So how do you know if a career as a real estate agent is right for you — and what it takes to get there? Here are answers to some frequently asked questions.

What do I need to know before getting into real estate?

What is a real estate agent?

In the U.S., a real estate agent is a person licensed to represent a buyer or seller in a property transaction. In exchange for representing the buyer or seller, agents are typically paid commission on the price of the property — though agent compensation varies from agent to agent and brokerage to brokerage.

Who licenses real estate agents?

Real estate agents are licensed by each state (and the District of Columbia). Although every state requires pre-licensing courses, the licensing requirements can vary widely from state to state.

How many real estate agents are there?

The Bureau of Labor Statistics reports that there are 337,400 real estate agents and 83,900 real estate brokers — a total of 421,300 operatives.

What’s the difference between a real estate agent and a Realtor?

All real estate agents are licensed by the state, but not all real estate agents are Realtors. A Realtor pays dues to the National Association of Realtors(NAR) and is entitled to the benefits of membership, including access to different technologies and transaction management services, access to health/dental and personal property insurance, banking services and discounts.

Realtor listings are posted for free on realtor.com, and Realtors also have access to NAR’s training programs, statistics and research. NAR advocates politically on behalf of Realtors, as well; its lobbying group is considered one of the most powerful in the country.

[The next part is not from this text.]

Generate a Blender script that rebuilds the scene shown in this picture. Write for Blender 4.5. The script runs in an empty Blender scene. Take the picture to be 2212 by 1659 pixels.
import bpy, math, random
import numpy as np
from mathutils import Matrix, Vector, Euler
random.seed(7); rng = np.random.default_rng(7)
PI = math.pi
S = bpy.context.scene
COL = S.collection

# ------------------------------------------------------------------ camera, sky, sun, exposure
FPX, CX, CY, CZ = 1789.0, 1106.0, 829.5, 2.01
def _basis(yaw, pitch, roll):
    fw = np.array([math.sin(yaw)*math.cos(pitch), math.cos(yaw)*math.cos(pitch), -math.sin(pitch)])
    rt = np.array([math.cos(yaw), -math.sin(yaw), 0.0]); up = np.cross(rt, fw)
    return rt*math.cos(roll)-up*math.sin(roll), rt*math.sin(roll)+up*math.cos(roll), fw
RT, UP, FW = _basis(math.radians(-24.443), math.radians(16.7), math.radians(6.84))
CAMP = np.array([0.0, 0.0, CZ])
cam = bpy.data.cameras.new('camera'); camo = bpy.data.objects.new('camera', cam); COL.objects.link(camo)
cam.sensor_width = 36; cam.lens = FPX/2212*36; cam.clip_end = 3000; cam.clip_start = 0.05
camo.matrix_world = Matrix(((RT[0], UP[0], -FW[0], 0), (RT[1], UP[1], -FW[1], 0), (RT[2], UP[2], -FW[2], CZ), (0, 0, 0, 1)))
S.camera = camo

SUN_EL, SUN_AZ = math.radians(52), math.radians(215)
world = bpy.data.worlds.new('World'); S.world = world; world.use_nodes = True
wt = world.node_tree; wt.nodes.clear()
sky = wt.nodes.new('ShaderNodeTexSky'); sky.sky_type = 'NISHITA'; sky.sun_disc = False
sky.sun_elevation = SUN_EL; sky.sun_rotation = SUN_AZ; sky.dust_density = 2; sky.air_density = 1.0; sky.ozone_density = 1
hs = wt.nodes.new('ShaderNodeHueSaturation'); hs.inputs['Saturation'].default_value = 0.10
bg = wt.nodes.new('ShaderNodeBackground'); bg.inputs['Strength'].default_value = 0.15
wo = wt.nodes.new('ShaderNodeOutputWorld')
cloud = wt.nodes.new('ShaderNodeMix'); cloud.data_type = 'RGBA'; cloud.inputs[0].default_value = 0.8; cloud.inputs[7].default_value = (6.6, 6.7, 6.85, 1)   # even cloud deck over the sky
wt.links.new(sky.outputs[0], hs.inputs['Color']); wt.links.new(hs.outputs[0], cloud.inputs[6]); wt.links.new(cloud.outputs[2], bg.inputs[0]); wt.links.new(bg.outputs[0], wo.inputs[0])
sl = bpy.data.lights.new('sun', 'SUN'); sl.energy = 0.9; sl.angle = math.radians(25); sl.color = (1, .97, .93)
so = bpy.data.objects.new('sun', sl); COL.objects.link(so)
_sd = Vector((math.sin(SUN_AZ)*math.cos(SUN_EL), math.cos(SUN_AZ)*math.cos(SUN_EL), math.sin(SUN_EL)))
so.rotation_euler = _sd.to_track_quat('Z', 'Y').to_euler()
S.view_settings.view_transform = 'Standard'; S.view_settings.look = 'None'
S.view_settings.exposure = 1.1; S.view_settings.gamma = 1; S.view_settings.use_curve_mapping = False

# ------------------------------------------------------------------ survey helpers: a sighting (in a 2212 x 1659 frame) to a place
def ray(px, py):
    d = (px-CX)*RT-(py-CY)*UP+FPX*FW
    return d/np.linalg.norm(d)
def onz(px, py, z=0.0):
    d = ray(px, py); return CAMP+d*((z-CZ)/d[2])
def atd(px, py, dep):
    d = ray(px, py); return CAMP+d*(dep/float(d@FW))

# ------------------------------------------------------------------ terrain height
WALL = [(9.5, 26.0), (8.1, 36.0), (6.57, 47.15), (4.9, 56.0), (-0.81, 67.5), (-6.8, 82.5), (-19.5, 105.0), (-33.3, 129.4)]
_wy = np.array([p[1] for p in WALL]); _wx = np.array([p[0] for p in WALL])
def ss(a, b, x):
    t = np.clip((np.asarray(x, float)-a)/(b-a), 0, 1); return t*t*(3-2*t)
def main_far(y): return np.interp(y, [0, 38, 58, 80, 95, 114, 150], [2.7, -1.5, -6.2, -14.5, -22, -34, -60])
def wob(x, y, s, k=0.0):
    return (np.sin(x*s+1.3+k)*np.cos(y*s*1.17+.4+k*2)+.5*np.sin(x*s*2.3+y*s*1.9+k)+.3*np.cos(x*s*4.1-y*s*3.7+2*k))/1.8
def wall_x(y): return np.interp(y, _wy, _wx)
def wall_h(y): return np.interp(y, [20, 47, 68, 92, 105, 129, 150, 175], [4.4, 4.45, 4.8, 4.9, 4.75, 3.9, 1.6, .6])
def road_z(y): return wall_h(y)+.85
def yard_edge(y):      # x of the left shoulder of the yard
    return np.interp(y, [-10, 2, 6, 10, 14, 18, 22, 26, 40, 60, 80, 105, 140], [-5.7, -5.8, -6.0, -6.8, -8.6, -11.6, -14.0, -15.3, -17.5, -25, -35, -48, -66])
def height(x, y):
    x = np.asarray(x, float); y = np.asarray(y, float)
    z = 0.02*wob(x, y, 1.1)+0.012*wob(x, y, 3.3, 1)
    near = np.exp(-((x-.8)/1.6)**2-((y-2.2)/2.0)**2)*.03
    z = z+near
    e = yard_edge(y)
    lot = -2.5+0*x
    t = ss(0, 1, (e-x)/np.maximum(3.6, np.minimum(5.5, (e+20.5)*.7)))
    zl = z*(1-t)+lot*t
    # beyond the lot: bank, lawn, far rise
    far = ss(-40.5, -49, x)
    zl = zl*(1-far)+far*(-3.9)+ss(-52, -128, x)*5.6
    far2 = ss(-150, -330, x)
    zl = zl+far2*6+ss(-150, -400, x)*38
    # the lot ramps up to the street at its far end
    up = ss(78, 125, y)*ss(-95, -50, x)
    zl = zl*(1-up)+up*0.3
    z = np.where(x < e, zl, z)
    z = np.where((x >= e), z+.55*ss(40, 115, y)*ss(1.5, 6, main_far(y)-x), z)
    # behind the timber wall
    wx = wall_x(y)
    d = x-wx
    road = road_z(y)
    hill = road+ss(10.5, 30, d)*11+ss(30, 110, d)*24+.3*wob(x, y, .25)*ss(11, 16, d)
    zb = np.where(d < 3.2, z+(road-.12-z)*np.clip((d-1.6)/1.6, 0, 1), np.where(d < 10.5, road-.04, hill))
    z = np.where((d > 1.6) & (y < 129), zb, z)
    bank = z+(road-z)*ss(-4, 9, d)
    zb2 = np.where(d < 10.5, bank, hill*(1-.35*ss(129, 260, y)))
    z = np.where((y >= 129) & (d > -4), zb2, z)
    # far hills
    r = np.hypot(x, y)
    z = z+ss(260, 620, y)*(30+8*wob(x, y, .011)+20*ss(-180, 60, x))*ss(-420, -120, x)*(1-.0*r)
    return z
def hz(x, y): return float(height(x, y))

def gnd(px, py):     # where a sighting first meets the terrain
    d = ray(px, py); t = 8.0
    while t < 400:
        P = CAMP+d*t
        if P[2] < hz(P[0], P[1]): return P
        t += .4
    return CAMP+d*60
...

NAR also has constructed a code of ethics and standards of practice. It asks Realtors to complete 150 minutes of ethics training that meets its guidelines within a four-year cycle. The current cycle ends Dec. 31, 2016. Realtors may complete their ethical training through classes offered at local Realtor associations, correspondence, online courses or home study.

How many Realtors are there?

NAR reported that it had 1,160,392 members as of Sept. 30, 2015.

That’s a lot more than 421,300. Why is that?

The Bureau of Labor Statistics number is a projection “predicated on assumptions including a 5.2 percent unemployment rate in 2024 and labor productivity growth of 1.8 percent annually over the projected period.” This estimate is based on the Occupational Employment Handbook, which relies on the Occupational Employment Statistics survey, “a semi-annual mail survey of non-farm establishments.”

On the other hand, NAR membership comprises people “who are involved in residential and commercial real estate as brokers, salespeople, property managers, appraisers, counselors and others engaged in all aspects of the real estate industry.”

What does the average real estate agent make?

The median pay for real estate brokers and sales agents was $43,430 per year in 2014, according to the Bureau of Labor Statistics.

Anything else I should know before I consider getting my license?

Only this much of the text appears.